Leggere le opere della Bellonci su Mantova significa, per chi vi è stato, vedersi spalancare davanti, come per stregoneria, gli scenari della città dal suo massimo splendore quattrocentesco alle invasioni e alle guerre del ‘500, alle pestilenze, fino alla caduta della dinastia regnante nel 1707.
Oppure, per chi non vi è ancora stato, una promessa di bellezza:
Vostra Paternità conosce come fa la primavera qui da noi a Mantova; esce dall’inverno a stento, svincolandosi dai malumori delle brume e delle fanghiglie invernali, scivola lungo maggi volubili, fino a che s’ingloria e s’infiora in giugno.
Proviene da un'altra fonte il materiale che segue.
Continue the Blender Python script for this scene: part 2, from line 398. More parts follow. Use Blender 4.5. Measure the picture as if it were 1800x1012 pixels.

Non so quale gioia ci porti allora, fra tenerezza e magnificenza. (…)
Attraverso i cristalli i raggi solari battevano sul damasco giallo veneziano delle tappezzerie; brillavano i colori delle pitture nelle cornici a frastagli d’oro inquadrate dal bianco spento e carezzevole delle decorazioni a stucco. E certo chi non li ha visti immagina difficilmente lo splendore e la delicatezza dei nostri arredi prima della gran disgrazia e del conseguente abbandono da cui faticosamente il signor duca presente cerca di riscattarli.
(Tu vipera gentile, Mondatori 1972, dal racconto Delitto di Stato, pagg. 8-9)
Mi ricordo bene quella mattina di sole che pareva stregato tra nuvole basse strisciate di colori plumbei che promettevano tempesta. Trovai i soldati sulla riva annidati a gruppi di tre o quattro in piccole radure tra i canneti. Più che del nemico avevano paura della peste (…).